Certain Christmas traditions never seem to go out of style. Along with wreaths, gingerbread cookies, and reruns of A Christmas Story sits the poinsettia, a red-tinged leafy arrangement that’s become synonymous with the holiday. Upwards of 100 million of them are sold in the six weeks before December 25.

Why do people associate the potted plant with seasonal cheer? Chalk it up to some brilliant marketing.

In 1900, a German immigrant named Albert Ecke was planning to move his family to Fiji. Along the way, they became enamored of the beautiful sights found in Los Angeles—specifically, the wild-growing poinsettia, which was named after Joel Roberts Poinsett, the U.S.-Mexican ambassador who first brought it to the States in 1828. Ecke saw the appeal of the plant’s bright red leaves that blossomed in winter (it’s not actually a flower, despite the common assumption) and began marketing it from roadside stands to local growers as "the Christmas plant."

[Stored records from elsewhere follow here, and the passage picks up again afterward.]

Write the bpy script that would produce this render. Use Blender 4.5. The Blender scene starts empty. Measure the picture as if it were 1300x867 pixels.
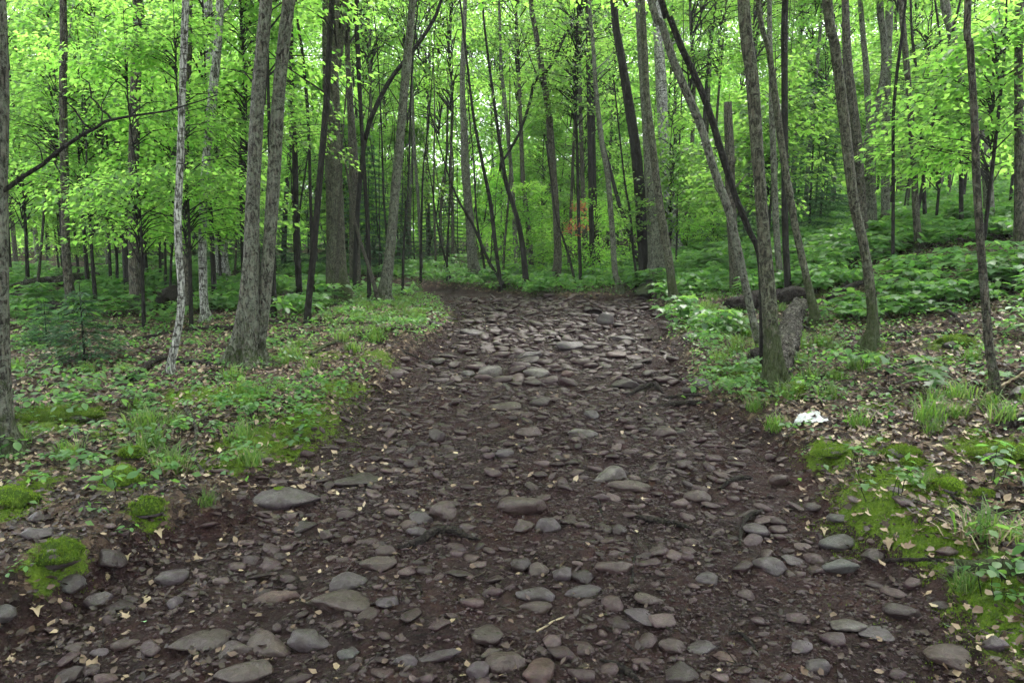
import bpy, math, random
import numpy as np
from mathutils import Vector, Matrix

# ---------------------------------------------------------------- camera, sky, sun, exposure
S = bpy.context.scene
COL = S.collection
CAM_Z = 1.5
PITCH = math.radians(7.4)
FPX = 950.0
cam_d = bpy.data.cameras.new('camera')
cam = bpy.data.objects.new('camera', cam_d)
COL.objects.link(cam)
cam.location = (0, 0, CAM_Z)
cam.rotation_euler = (math.pi/2 - PITCH, 0, 0)
cam_d.sensor_width = 36.0
cam_d.lens = 36.0*FPX/1300.0
cam_d.clip_start = 0.05
cam_d.clip_end = 600
S.camera = cam

SUN_EL, SUN_AZ = math.radians(58), math.radians(25)     # azimuth from +y towards +x (light comes from ahead, right)
w = bpy.data.worlds.new('World'); S.world = w; w.use_nodes = True
nt = w.node_tree; nt.nodes.clear()
sky = nt.nodes.new('ShaderNodeTexSky'); sky.sky_type = 'NISHITA'; sky.sun_disc = False
sky.sun_elevation = SUN_EL; sky.sun_rotation = SUN_AZ
sky.dust_density = 4.0; sky.air_density = 1.0
mixc = nt.nodes.new('ShaderNodeMix'); mixc.data_type = 'RGBA'
mixc.inputs[0].default_value = 0.82
mixc.inputs[7].default_value = (9.0, 9.2, 9.7, 1)          # overcast cloud layer, uniform
bg = nt.nodes.new('ShaderNodeBackground'); bg.inputs[1].default_value = 0.15
wo = nt.nodes.new('ShaderNodeOutputWorld')
nt.links.new(sky.outputs[0], mixc.inputs[6]); nt.links.new(mixc.outputs[2], bg.inputs[0]); nt.links.new(bg.outputs[0], wo.inputs[0])
sd = bpy.data.lights.new('sun', 'SUN'); sd.energy = 1.5; sd.angle = math.radians(11); sd.color = (1, 0.97, 0.92)
sun = bpy.data.objects.new('sun', sd); COL.objects.link(sun)
sdir = Vector((math.sin(SUN_AZ)*math.cos(SUN_EL), math.cos(SUN_AZ)*math.cos(SUN_EL), math.sin(SUN_EL)))
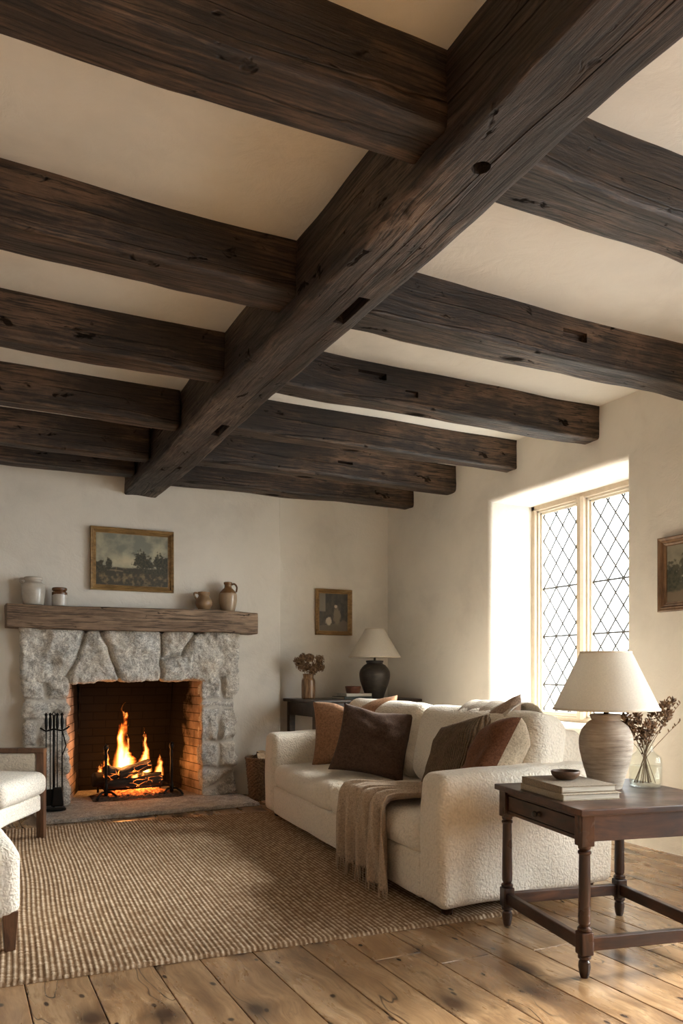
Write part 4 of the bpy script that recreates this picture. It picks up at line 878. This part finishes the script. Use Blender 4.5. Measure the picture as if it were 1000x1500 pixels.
def stems(name, label, loc, rootz, tips, col_s, col_h, headf, spread=.012):
    t = thing(name, label, 'dried flowers', loc)
    ms = m_plain(name + '_stalk', col_s, .8); sb = MB(); hb = MB()
    for (dx, dy, h, kind) in tips:
        a = rng.uniform(0, 2*pi); p0 = (-dx*.35 + rng.uniform(-spread, spread), -dy*.35 + rng.uniform(-spread, spread), rootz)
        nk = (dx*.08, dy*.08, rootz + (h - rootz)*.45)
        P = smooth3([p0, nk, (dx*.55, dy*.55, rootz + (h - rootz)*.75), (dx, dy, h)], 5); mesh_obj('stalk', *tube(P, [.0016 - .0008*i/(len(P) - 1) for i in range(len(P))], 5), ms, t)
        headf(t, P, kind)
    return t
s = NT('dry_bud'); n = s.noise(s.co(), 60, 3); M['bud'] = s.fin(s.ramp(n, [(.35, (.06, .03, .016)), (.62, (.30, .19, .11))]), .9)
s = NT('dry_hydrangea'); n = s.noise(s.co(), 45, 3); M['hyd'] = s.fin(s.ramp(n, [(.35, (.09, .045, .02)), (.65, (.34, .21, .11))]), .85)
def bud(c, d, L, r):
    d = Vector(d).normalized(); c = Vector(c); return tube([c, c + d*L*.3, c + d*L*.65, c + d*L], [r*.4, r, r*.85, r*.1], 6)
def head_buds(t, P, kind):
    mb = MB(); P = [Vector(p) for p in P]; n = len(P)
    if kind == 0:
        for q in range(80):
            k = n - 1 - abs(rng.normal(0, 1))*2.6; k = max(n*.35, k); i = int(min(k, n - 2)); p = P[i].lerp(P[i + 1], k - i)
            d = Vector(rng.normal(0, 1, 3)); d.z = abs(d.z) + .6; d.normalize(); o_ = p + d*rng.uniform(.003, .014); mb.add(*bud(o_, d, rng.uniform(.012, .020), rng.uniform(.0028, .0045)))
    else:
        for q in range(5):
            k = n - 1 - q*.9; i = int(min(k, n - 2)); p = P[i].lerp(P[i + 1], k - i); d = Vector(rng.normal(0, .7, 3)); d.z = abs(d.z) + .7; mb.add(*bud(p, d, .016, .0035))
    mb.add(*tube(P[int(n*.3):], .0013, 5)); mb.build('seed_head', M['bud'], t)
stems('dried_seed_stems', 'bunch of dried brown seed stems in the glass vase', (2.645, 2.43, ZT), .02, [(-.095, .03, .345, 0), (-.12, .01, .30, 0), (-.075, -.02, .31, 0), (-.05, .05, .27, 0), (-.02, -.03, .27, 0), (.0, .02, .24, 0), (.03, -.01, .255, 0), (.065, .02, .33, 0), (.09, -.02, .35, 0), (.075, -.05, .38, 1), (.12, -.03, .31, 0), (.15, -.05, .28, 1), (.10, -.06, .365, 0), (-.03, .0, .34, 1), (.13, -.07, .36, 1), (-.10, .05, .265, 0)], (.16, .10, .055), None, head_buds)
# ------------------------------------------------------------------ corner table
kt = thing('console_table', 'dark old wooden table in the corner behind the sofa', 'table', (0, 0, 0)); x0, x1, y0, y1, zt = 2.79, 3.90, 6.20, 6.90, .87
V, F = sbox(x1 - x0, y1 - y0, .03, .008, 2, (20, 10, 1), ((x0 + x1)/2, (y0 + y1)/2, zt - .015)); V[:, 2] += n3(V, 3, 3, 0, 5)*.003; mesh_obj('tabletop', V, F, M['darktable'], kt)
for x in (x0 + .06, x1 - .06):
    for y in (y0 + .06, y1 - .06): mesh_obj('leg', *box(x - .03, x + .03, y - .03, y + .03, 0, zt - .03, .005), M['darktable'], kt, smooth=False)
for y in (y0 + .045, y1 - .045): mesh_obj('apron', *box(x0 + .09, x1 - .09, y - .012, y + .012, zt - .15, zt - .03, .002), M['darktable'], kt, smooth=False)
for x in (x0 + .045, x1 - .045): mesh_obj('apron', *box(x - .012, x + .012, y0 + .09, y1 - .09, zt - .15, zt - .03, .002), M['darktable'], kt, smooth=False)
s = NT('streaked_glaze'); v = s.co((1, 1, .12)); n = s.noise(v, 60, 4, .6); M['streak'] = s.fin(s.ramp(n, [(.35, (.10, .05, .022)), (.55, (.27, .15, .07)), (.72, (.42, .27, .15))]), .28)
vs = thing('pottery_vase', 'brown streaked pottery vase on the corner table', 'vase', (2.93, 6.62, zt)); mesh_obj('body', *lathe(smooth_profile([(.055, 0), (.062, .006), (.064, .03), (.064, .15), (.060, .175), (.050, .192), (.048, .20), (.052, .222), (.053, .228), (.046, .228), (.044, .19)], 4), 40), M['streak'], vs)
def head_hyd(t, P, kind):
    mb = MB(); c = Vector(P[-1])
    for q in range(120):
        d = Vector(rng.normal(0, 1, 3)).normalized(); p = c + d*rng.uniform(.030, .046)*kind; r_ = rng.uniform(.008, .013)
        u = d.orthogonal().normalized(); w = d.cross(u); a0 = rng.uniform(0, pi)
        V = [p - d*.006]
        for k in range(8):
            a = a0 + k*pi/4; rr_ = r_ if k % 2 == 0 else r_*.45; V.append(p + (u*cos(a) + w*sin(a))*rr_ + d*(.003 if k % 2 == 0 else -.002))
        mb.add([tuple(v_) for v_ in V], [(0, k + 1, (k + 1) % 8 + 1) for k in range(8)])
    V, F = lathe(smooth_profile([(0, -.03), (.025, -.018), (.031, 0), (.025, .02), (0, .03)], 3), 10, tuple(c)); mb.add(V, F); mb.build('flower_head', M['hyd'], t, smooth=False)
stems('dried_hydrangeas', 'dried brown hydrangea heads in the brown pottery vase', (2.93, 6.62, zt), .04, [(-.105, -.02, .345, 1.15), (-.06, .02, .30, 1.15), (-.01, -.03, .37, 1.1), (.0, .03, .29, 1.2), (.07, -.02, .30, 1.15), (.115, .01, .36, 1.15), (.04, .04, .38, .8), (-.07, -.05, .38, .9), (.02, -.06, .26, 1.0), (.10, -.04, .29, 1)], (.09, .055, .03), None, head_hyd)
cvd = m_plain('dark_cloth', (.03, .028, .026), .7); cvg = m_plain('dark_green_cloth', (.035, .045, .038), .7); 
book('book', 'dark grey green book at the bottom of the pile on the corner table', (3.28, 6.42, zt), .22, .30, .024, R(95), cvg, 'books on the corner table')
book('book', 'pale book on top of the pile on the corner table', (3.30, 6.42, zt + .025), .20, .26, .026, R(91), m_plain('pale_cover', (.52, .48, .41), .8), 'books on the corner table')
o = mesh_obj('wooden_box', *lathe(smooth_profile([(.055, 0), (.062, .004), (.072, .05), (.074, .062), (.068, .062), (.06, .02), (0, .012)], 3), 32), m_polish('red_wood', (.04, .012, .006), (.11, .036, .018), (.18, .065, .03), 0, .35), loc=(3.29, 6.42, zt + .0515)); o.name = 'wooden_bowl'; tag(o, 'reddish brown bowl on the pile of books on the corner table', 'bowl')
# ------------------------------------------------------------------ log basket
bk = thing('log_basket', 'woven brown wicker log basket between the fireplace and the sofa', 'basket', (2.47, 6.53, 0))
nz_, na = 46, 120; V = []; 
for i in range(nz_):
    z = .002 + .355*i/(nz_ - 1); r0 = .135 + .032*(i/(nz_ - 1))
    for k in range(na):
        a = 2*pi*k/na; V.append(((r0 + .009*sin(k*pi/3 + (i//2 % 2)*pi) + .004*noise.noise((k*.5, i*.5, 1)))*cos(a), (r0 + .009*sin(k*pi/3 + (i//2 % 2)*pi) + .004*noise.noise((k*.5, i*.5, 1)))*sin(a), z))
F = [(i*na + k, i*na + (k + 1) % na, (i + 1)*na + (k + 1) % na, (i + 1)*na + k) for i in range(nz_ - 1) for k in range(na)]; F.append(tuple(range(na))[::-1])
s = NT('wicker'); n = s.noise(s.co((1, 1, 2)), 60, 4, .7); M['wick'] = s.fin(s.ramp(n, [(.35, (.05, .026, .014)), (.65, (.27, .165, .09))]), .7, s.bump(n, .8, .008))
V = np.array(V); o = mesh_obj('basket_body', V, F, M['wick'], bk); m = o.modifiers.new('s', 'SOLIDIFY'); m.thickness = .008
mb = MB()
for q in range(2):
    P = [((.170)*cos(a) + 0, .170*sin(a), .358 + .006*sin(a*24 + q*pi)) for a in np.linspace(0, 2*pi, 97)]; mb.add(*tube(P, .008, 6))
mb.build('rim', M['wick'], bk)
s = NT('split_wood'); v = s.co(); M['split'] = s.fin(s.ramp(s.noise(s.co((1, 1, .1)), 30, 4), [(.3, (.38, .25, .14)), (.7, (.60, .44, .28))]), .8)
M['bark'] = NT('bark').fin((.07, .042, .026), .9)
for i, (dx, dy, z, rz, lean, lb) in enumerate([(-.055, -.06, .375, .15, .32, 'split firewood log in the basket, pale cut end showing, leftmost'), (.045, -.03, .36, -.2, .25, 'dark barked firewood log beside the pale one in the basket'), (.0, .07, .40, .5, -.2, 'firewood log standing at the back of the basket')]):
    # logs stand in the basket, tipped so the sawn end looks out over the rim
    t = thing('firewood_log', lb, 'log', (2.47 + dx, 6.53 + dy, z), rz, 'firewood in the basket'); t.rotation_euler = (R(62) if i == 0 else R(20), lean*.3, rz)
    pts = [(-.042, -.03), (.038, -.036), (.045, .02), (.015, .035), (-.04, .03)]; n = 5; H = -.20 if i == 0 else -.33
    V = [(a, b, H) for a, b in pts] + [(a, b, 0) for a, b in pts]; mesh_obj('bark', V, [tuple(range(n))[::-1]] + [(q, (q + 1) % n, (q + 1) % n + n, q + n) for q in range(n)], M['bark'], t, smooth=False)
    V = [(a, b, 0) for a, b in pts] + [(a*.9, b*.9, .003) for a, b in pts]; mesh_obj('cut_face', V, [tuple(range(n, 2*n))] + [(q, (q + 1) % n, (q + 1) % n + n, q + n) for q in range(n)], M['split'], t, smooth=False)
# ------------------------------------------------------------------ armchair (local x = facing, y = to its left; origin at the visible front leg)
ch = thing('armchair', 'cream armchair with walnut frame facing the sofa, cut by the left edge', 'armchair', (.522, 5.557, 0), -TH)
W_, D_ = .72, .74; wn = M['walnut']
def cl(x0, x1, y0, y1, z0, z1, r, sd, core=(10, 12, 5), puff=(0, 0, 0)): return soft(x0, x1, y0, y1, z0, z1, r, core, puff, sd, .003)
for yy in (0, -W_):
    mesh_obj('leg', *box(-.025, .025, yy - .025, yy + .025, 0, .605, .004), wn, ch, sharp=20); V, F = box(-D_ - .03, -D_ + .02, yy - .025, yy + .025, 0, .605, .004); V[:, 0] -= (.6 - V[:, 2])*.08; mesh_obj('leg', V, F, wn, ch, sharp=20)
    mesh_obj('armrest', *box(-D_ - .03, .026, yy - .03, yy + .03, .575, .608, .007, 2), wn, ch, sharp=20)
    mesh_obj('arm_panel', *cl(-D_ + .02, -.03, yy - .02, yy + .02, .26, .574, .018, 3), M['boucle_chair'], ch)
mesh_obj('seat_rail', *cl(-D_, .012, -W_ + .03, -.028, .195, .305, .02, 5), M['linen'], ch)
mesh_obj('seat_cushion', *cl(-D_ + .1, .045, -W_ + .03, .0, .305, .455, .055, 6, (12, 14, 6), (.012, 0, .018)), M['linen'], ch)
V, F = cl(-.08, .08, -W_ + .03, -.03, .30, .88, .06, 7, (6, 12, 12), (.02, 0, 0)); V[:, 0] += -D_ + .04 - (V[:, 2] - .3)*.22; mesh_obj('backrest', V, F, M['boucle_chair'], ch)
# footstool in the lower left
fs = thing('footstool', 'boucle upholstered footstool with wooden legs at the lower left edge', 'footstool', (.240, 3.31, 0), R(4))
mesh_obj('upholstery', *soft(-.62, .0, 0, .58, .135, .425, .055, (12, 12, 6), (.006, .006, .03), 3, .004), M['boucle_chair'], fs)
for x, y in ((-.04, .04), (-.58, .04), (-.04, .54), (-.58, .54)):
    V, F = box(x - .03, x + .03, y - .03, y + .03, 0.012, .17, .004); k = (V[:, 2]/.17); V[:, 0] = x + (V[:, 0] - x)*(.62 + .38*k); V[:, 1] = y + (V[:, 1] - y)*(.62 + .38*k); mesh_obj('leg', V, F, wn, fs, sharp=20)
# ------------------------------------------------------------------ light
w = bpy.data.worlds.new('World'); SC.world = w; w.use_nodes = True; bg = w.node_tree.nodes['Background']; bg.inputs[0].default_value = (.90, .95, 1, 1)
# bright overcast sky: boosted towards -y to light chimney wall, dimmer over the ground
wt = w.node_tree; tc = wt.nodes.new('ShaderNodeTexCoord'); sp = wt.nodes.new('ShaderNodeSeparateXYZ'); wt.links.new(tc.outputs['Generated'], sp.inputs[0])
m1 = wt.nodes.new('ShaderNodeMapRange'); m1.interpolation_type = 'SMOOTHSTEP'; wt.links.new(sp.outputs[1], m1.inputs[0])
for k_, v_ in zip((1, 2, 3, 4), (-.85, .45, 17.0, 3.6)): m1.inputs[k_].default_value = v_
m2 = wt.nodes.new('ShaderNodeMapRange'); m2.interpolation_type = 'SMOOTHSTEP'; wt.links.new(sp.outputs[2], m2.inputs[0])
for k_, v_ in zip((1, 2, 3, 4), (-.25, .1, .42, 1.0)): m2.inputs[k_].default_value = v_
mm = wt.nodes.new('ShaderNodeMath'); mm.operation = 'MULTIPLY'; wt.links.new(m1.outputs[0], mm.inputs[0]); wt.links.new(m2.outputs[0], mm.inputs[1]); wt.links.new(mm.outputs[0], bg.inputs[1])
def portal(loc, rot, sx, sy):
    l = bpy.data.lights.new('portal', 'AREA'); l.shape = 'RECTANGLE'; l.size = sx; l.size_y = sy; l.cycles.is_portal = True
    o = bpy.data.objects.new('portal', l); COL.objects.link(o); o.location = loc; o.rotation_euler = rot
portal((XW + .12, 4.43, 1.61), (0, pi/2, 0), 1.9, 1.8); portal((XW + .12, .2, 1.53), (0, pi/2, 0), 2.1, 4.0)
sun = bpy.data.lights.new('sun', 'SUN'); sun.energy = 30.0; sun.angle = R(36); sun.color = (1, .985, .95); so = bpy.data.objects.new('sun', sun); COL.objects.link(so)
so.rotation_euler = Vector((-1, -.10, -.62)).to_track_quat('-Z', 'Y').to_euler()
for (x, y, z, e, r_) in ((1.34, 7.02, .36, 4.2, .03), (1.55, 7.0, .32, 2, .02), (1.42, 6.90, .14, .6, .015)):
    l = bpy.data.lights.new('fire_light', 'POINT'); l.energy = e; l.color = (1, .36, .09); l.shadow_soft_size = r_; o = bpy.data.objects.new('fire_light', l); COL.objects.link(o); o.location = (x, y, z)
SC.view_settings.view_transform = 'Standard'; SC.view_settings.look = 'None'; SC.view_settings.gamma = 1; SC.view_settings.exposure = 0.92; SC.view_settings.use_curve_mapping = False
SC.cycles.max_bounces = 10; SC.cycles.diffuse_bounces = 6; SC.cycles.transparent_max_bounces = 16; SC.cycles.caustics_reflective = False; SC.cycles.caustics_refractive = False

The response was so strong that poinsettias became the Ecke family business, with their crop making up more than 90 percent of all poinsettias sold throughout most of the 20th century: Ecke, his son Paul, and Paul’s son, Paul Jr., offered a unique single-stem arrangement that stood up to shipping, which their competitors couldn’t duplicate. When Paul III took over the business in the 1960s, he began sending arrangements to television networks for use during their holiday specials. In a priceless bit of advertising, stars like Ronald Reagan, Dinah Shore, and Bob Hope were sharing screen time with the plant, leading millions of Americans to associate it with the holiday.

While the Ecke single-stem secret was eventually cracked by other florists—it involved grafting two stems to make one—and their market share dwindled, their innovative marketing ensured that the poinsettia would forever be linked to Christmas.